War news dominated the Aug. 21, 1940, edition of the Arkansas Gazette, with detailed reports from around the globe filling its front page.

Italy was reportedly gathering a force on the border of Greece.

Japanese incendiary bombs had razed Chungking, China, until only “smoking ruins” remained.

And the Battle of Britain had begun. British Royal Air Force long-range bombers attacked German-held targets that ranged from Norway to southern France in their effort to “smash Nazi springboards for any attempted invasion,” while the German Luftwaffe targeted four towns in Britain: two in Essex, one in South Wales, one in Anglia.

Readers were treated to a map of the reported targets.

Britain was preparing for an imminent German onslaught, the British Air Ministry giving local defense posts instructions “to insure independent functioning” in the event communications were severed.

An Air Ministry report of the ongoing air strikes said that during one mission when British bombers “found a flare path lighted in readiness for returning Nazi aircraft,” the German air traffic controllers thought a Blenheim light bomber was a German plane.
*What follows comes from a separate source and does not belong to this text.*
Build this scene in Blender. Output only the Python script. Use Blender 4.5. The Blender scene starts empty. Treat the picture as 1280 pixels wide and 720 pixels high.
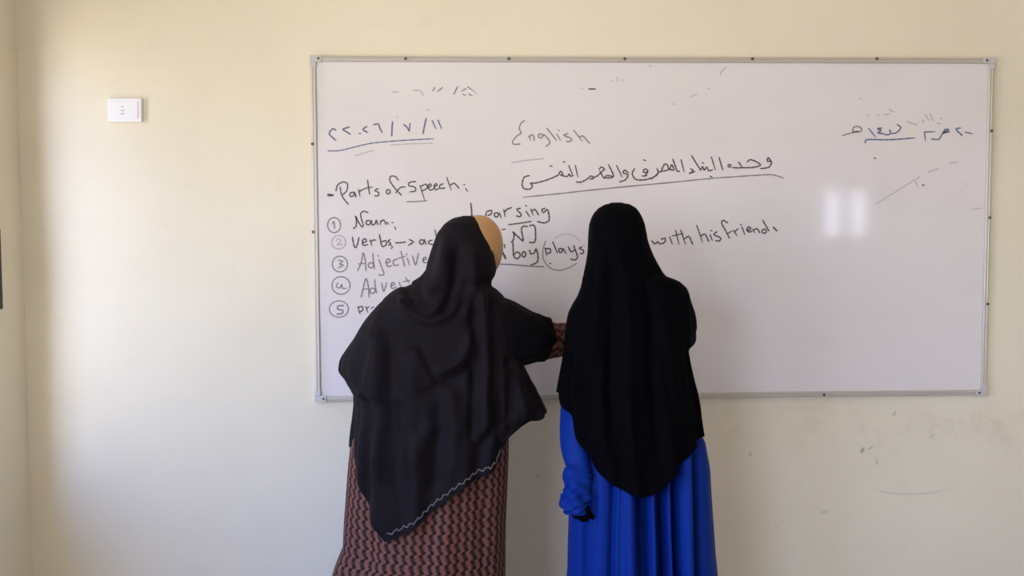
import bpy, bmesh, math, random
import numpy as np
from mathutils import Vector, Matrix, noise

random.seed(4)
SC = bpy.context.scene
COL = SC.collection

# ------------------------------------------------------------------ camera
F = 1050.0
CAM = np.array([-0.597, -2.9687, 1.4865])
YAW, PIT, ROL = 0.0304, -0.0477, -0.0038
_fw = np.array([math.sin(YAW) * math.cos(PIT), math.cos(YAW) * math.cos(PIT), math.sin(PIT)])
_r = np.array([math.cos(YAW), -math.sin(YAW), 0.0])
_u = np.cross(_r, _fw)
_r2 = _r * math.cos(ROL) + _u * math.sin(ROL)
_u2 = -_r * math.sin(ROL) + _u * math.cos(ROL)
cam_data = bpy.data.cameras.new('camera')
cam_data.sensor_width = 36.0
cam_data.lens = F / 1280 * 36.0
cam_data.clip_start = 0.05
cam = bpy.data.objects.new('camera', cam_data)
COL.objects.link(cam)
M = Matrix(((_r2[0], _u2[0], -_fw[0], CAM[0]), (_r2[1], _u2[1], -_fw[1], CAM[1]),
            (_r2[2], _u2[2], -_fw[2], CAM[2]), (0, 0, 0, 1)))
cam.matrix_world = M
SC.camera = cam


def at(px, py, y):
    """point of the place seen at (px, py) and standing at depth y"""
    d = _fw + _r2 * ((px - 640) / F) - _u2 * ((py - 360) / F)
    return CAM + d * ((y - CAM[1]) / d[1])


def see(P):
    d = np.asarray(P, float) - CAM
    w = d @ _fw
    return 640 + F * (d @ _r2) / w, 360 - F * (d @ _u2) / w


# ------------------------------------------------------------------ light
SC.view_settings.view_transform = 'Standard'
SC.view_settings.look = 'None'
SC.view_settings.gamma = 1.0
SC.view_settings.use_curve_mapping = False
SC.view_settings.exposure = -0.04
try:
    SC.cycles.use_denoising = True
    SC.cycles.max_bounces = 10
    SC.cycles.diffuse_bounces = 6
    SC.cycles.transparent_max_bounces = 12
    SC.cycles.sample_clamp_indirect = 6.0
except Exception:
    pass
SKY_UP = (0.48, 0.88, 2.25)
SKY_HORIZON = (0.91, 1.02, 1.34)
GROUND = (1.02, 0.97, 0.92)
SKY_STRENGTH = 10.0
world = bpy.data.worlds.new('daylight')
SC.world = world
world.use_nodes = True
nt = world.node_tree
nt.nodes.clear()
tc = nt.nodes.new('ShaderNodeTexCoord')
sx = nt.nodes.new('ShaderNodeSeparateXYZ')
mr = nt.nodes.new('ShaderNodeMapRange')
mr.inputs['From Min'].default_value = -1
ramp = nt.nodes.new('ShaderNodeValToRGB')
bg = nt.nodes.new('ShaderNodeBackground')
wo = nt.nodes.new('ShaderNodeOutputWorld')
nt.links.new(tc.outputs['Generated'], sx.inputs[0])
nt.links.new(sx.outputs['Z'], mr.inputs['Value'])
nt.links.new(mr.outputs[0], ramp.inputs[0])
e = ramp.color_ramp.elements
e[0].position = 0.40
e[0].color = (*GROUND, 1)
e[1].position = 0.74
e[1].color = (*SKY_UP, 1)
m_ = ramp.color_ramp.elements.new(0.54)
m_.color = (*SKY_HORIZON, 1)
nt.links.new(ramp.outputs[0], bg.inputs[0])
bg.inputs[1].default_value = SKY_STRENGTH
nt.links.new(bg.outputs[0], wo.inputs[0])

XL, XR, YB, ZC = -2.205, 4.45, -7.5, 3.05          # room: left and right wall, back wall, ceiling
W1 = (-0.40, -0.185, 0.70, 2.25)                    # window beside the board, in the left wall: y0, y1, z0, z1
W2 = (-2.70, -1.35, 0.75, 2.25)                    # second window of the left wall, unseen, assumed for overall fill
W5_FILL = (-5.40, -3.30, 0.80, 2.50)  # third left-wall opening, unseen, added for more fill light
W6_FILL = (-5.30, -4.55, 0.90, 2.50)                    # unseen right-wall opening behind the camera, added to raise the ambient light
W3 = (3.66, 3.92, 1.60, 2.22)                      # two narrow high windows in the back wall: x0, x1, z0, z1
W4 = (3.99, 4.25, 1.60, 2.22)


def portal(name, loc, rot, sx_, sy_):
    l = bpy.data.lights.new(name, 'AREA')
    l.shape = 'RECTANGLE'
    l.size, l.size_y = sx_, sy_
    l.cycles.is_portal = True
    o = bpy.data.objects.new(name, l)
    o.location = loc
    o.rotation_euler = rot
    COL.objects.link(o)


for nm, w in (('window_daylight', W1), ('window_daylight', W2), ('window_daylight', W5_FILL)):
    portal(nm, (XL - 0.075, (w[0] + w[1]) / 2, (w[2] + w[3]) / 2), (0, -math.pi / 2, 0), w[3] - w[2], w[1] - w[0])
portal('window_daylight', (XR + 0.11, (W6_FILL[0] + W6_FILL[1]) / 2, (W6_FILL[2] + W6_FILL[3]) / 2), (0, math.pi / 2, 0), W6_FILL[3] - W6_FILL[2], W6_FILL[1] - W6_FILL[0])  # portal of the added right-wall opening
for w in (W3, W4):
    portal('window_daylight', ((w[0] + w[1]) / 2, YB - 0.1, (w[2] + w[3]) / 2), (math.pi / 2, 0, math.pi), w[1] - w[0], w[3] - w[2])


# ------------------------------------------------------------------ materials
def S(r, g, b):
    def f(c):
        c /= 255.0
        return c / 12.92 if c <= 0.04045 else ((c + 0.055) / 1.055) ** 2.4
    return (f(r), f(g), f(b), 1.0)


def mat(name, color, rough=0.6, metallic=0.0, spec=0.5, sheen=0.0, sheen_tint=(1, 1, 1, 1)):
    m = bpy.data.materials.new(name)
    m.use_nodes = True
    b = m.node_tree.nodes['Principled BSDF']
    b.inputs['Base Color'].default_value = color
    b.inputs['Roughness'].default_value = rough
    b.inputs['Metallic'].default_value = metallic
    b.inputs['Specular IOR Level'].default_value = spec
    if sheen:
        b.inputs['Sheen Weight'].default_value = sheen
        b.inputs['Sheen Roughness'].default_value = 0.5
        b.inputs['Sheen Tint'].default_value = sheen_tint
    return m


class NB:
    """small node helper"""
    def __init__(self, m):
        self.t = m.node_tree
        self.b = m.node_tree.nodes['Principled BSDF']

    def n(self, kind, **kw):
        x = self.t.nodes.new(kind)
        for k, v in kw.items():
            setattr(x, k, v)
        return x

    def put(self, sock, v):
        if isinstance(v, (int, float)):
            sock.default_value = v
        elif isinstance(v, tuple):
            sock.default_value = v
        else:
            self.t.links.new(v, sock)

    def math(self, op, a, b=None, clamp=False):
        x = self.n('ShaderNodeMath', operation=op, use_clamp=clamp)
        self.put(x.inputs[0], a)
        if b is not None:
            self.put(x.inputs[1], b)
        return x.outputs[0]

    def mix(self, f, a, b):
        x = self.n('ShaderNodeMix', data_type='RGBA')
        self.put(x.inputs[0], f)
        self.put(x.inputs[6], a)
        self.put(x.inputs[7], b)
        return x.outputs[2]

    def noise(self, vec, scale, detail=3.0, rough=0.5):
        x = self.n('ShaderNodeTexNoise')
        self.t.links.new(vec, x.inputs['Vector'])
        x.inputs['Scale'].default_value = scale
        x.inputs['Detail'].default_value = detail
        x.inputs['Roughness'].default_value = rough
        return x.outputs['Fac']

    def range(self, v, a, b, c=0.0, d=1.0):
        x = self.n('ShaderNodeMapRange', interpolation_type='SMOOTHSTEP')
        self.put(x.inputs['Value'], v)
        for i, q in enumerate((a, b, c, d)):
            x.inputs[i + 1].default_value = q
        return x.outputs[0]

    def bump(self, h, strength=0.2, dist=0.01):
        x = self.n('ShaderNodeBump')
        x.inputs['Strength'].default_value = strength
        x.inputs['Distance'].default_value = dist
        self.t.links.new(h, x.inputs['Height'])
        self.t.links.new(x.outputs[0], self.b.inputs['Normal'])


WALL_C = (0.82, 0.735, 0.535, 1)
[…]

The Germans signaled the all clear for it to land, but the British pilot “replied with a load of bombs.”

War crept onto the Gazette editorial page as well, the editor querying, “If Germany should have the power to decide the fate of the nations of Europe, would the swastika ever be lowered, not alone in Poland, but in Denmark, Norway, Holland, Belgium, and such parts of conquered and occupied France as might suit German purposes?”

The United States was not yet directly involved in the conflict, but in New York the effects of the attack on Britain were felt as the Cunard White Star liner Samaria arrived with 138 British children among its 680 passengers. The children were sent from Britain for war-time adoption in American homes, the first group to be taken across the Atlantic by the United States Committee for the Care of European Children.
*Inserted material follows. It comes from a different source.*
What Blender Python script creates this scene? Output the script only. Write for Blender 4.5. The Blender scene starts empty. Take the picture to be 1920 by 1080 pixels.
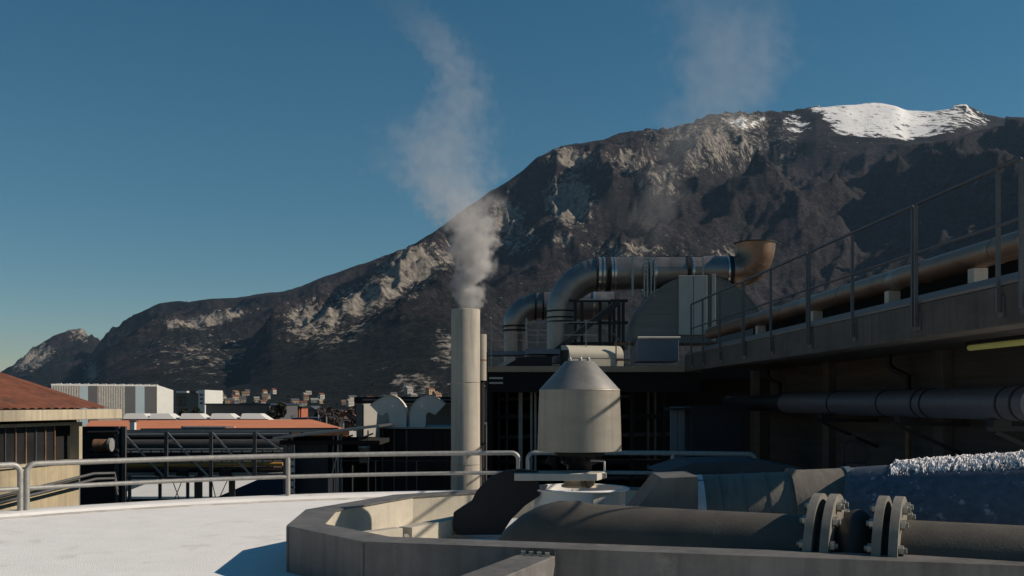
import bpy, math, random
import numpy as np
from mathutils import Vector, Matrix
random.seed(7)
S = bpy.context.scene
COL = S.collection
# ------------------------------------------------------------------ camera, world, sun
CH = 14.0                    # eye height above the valley floor
F = 1867.0                   # focal length in pixels of the 1920 wide frame (35 mm)
cam = bpy.data.cameras.new("camera"); camo = bpy.data.objects.new("camera", cam); COL.objects.link(camo)
camo.location = (0, 0, CH); camo.rotation_euler = (math.radians(90), 0, 0)
cam.sensor_width = 36; cam.lens = 36*F/1920; cam.shift_y = (755-540)/1920
cam.clip_start = 0.1; cam.clip_end = 40000
S.camera = camo
SUN_AZ, SUN_EL = math.radians(88), math.radians(33)      # azimuth clockwise from the view direction
sd = Vector((math.sin(SUN_AZ)*math.cos(SUN_EL), math.cos(SUN_AZ)*math.cos(SUN_EL), math.sin(SUN_EL)))
sl = bpy.data.lights.new("sun", 'SUN'); sl.energy = 5.0; sl.angle = math.radians(0.5); sl.color = (1, 0.87, 0.715)
so = bpy.data.objects.new("sun", sl); COL.objects.link(so)
so.rotation_euler = sd.to_track_quat('Z', 'Y').to_euler(); so.location = (60, -10, 60)
w = bpy.data.worlds.new("World"); S.world = w; w.use_nodes = True
wn, wl = w.node_tree.nodes, w.node_tree.links; wn.clear()
sky = wn.new('ShaderNodeTexSky'); sky.sky_type = 'NISHITA'; sky.sun_disc = False
sky.sun_elevation = SUN_EL; sky.sun_rotation = SUN_AZ; sky.altitude = 200
sky.air_density = 1.0; sky.dust_density = 0.0; sky.ozone_density = 2.6
hs = wn.new('ShaderNodeHueSaturation'); hs.inputs['Hue'].default_value = 0.482; hs.inputs['Saturation'].default_value = 1.33
bg = wn.new('ShaderNodeBackground'); bg.inputs[1].default_value = 0.053
wo = wn.new('ShaderNodeOutputWorld')
wl.new(sky.outputs[0], hs.inputs['Color']); wl.new(hs.outputs[0], bg.inputs[0]); wl.new(bg.outputs[0], wo.inputs[0])
S.view_settings.view_transform = 'Standard'; S.view_settings.look = 'None'
S.view_settings.exposure = 0.0; S.view_settings.gamma = 1.0
S.cycles.max_bounces = 6; S.cycles.volume_bounces = 1; S.cycles.use_denoising = True
S.cycles.transparent_max_bounces = 8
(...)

Rumblings of U.S. involvement in the war could be heard as U.S. President Franklin D. Roosevelt and British Prime Minister Winston Churchill discussed an arrangement for Britain to lease to the United States some of its island territory “from Newfoundland to the Caribbean” for defense bases. In his speech to the House of Commons, the “utterly confident” Churchill argued that Britain and the United States “would have to be mixed up together in some of their affairs for mutual and general advantage.”

Another report from Washington stated that Congress stood ready to authorize Roosevelt to call out the National Guard and the army reserve for a year’s military training.

At least one division of National Guard troops was to be trained at Camp Joseph T. Robinson, and on the last page of this Gazette edition, readers were told the formal agreement “governing Little Rock’s commitment to the War Department” would be signed that day at the Chamber of Commerce office.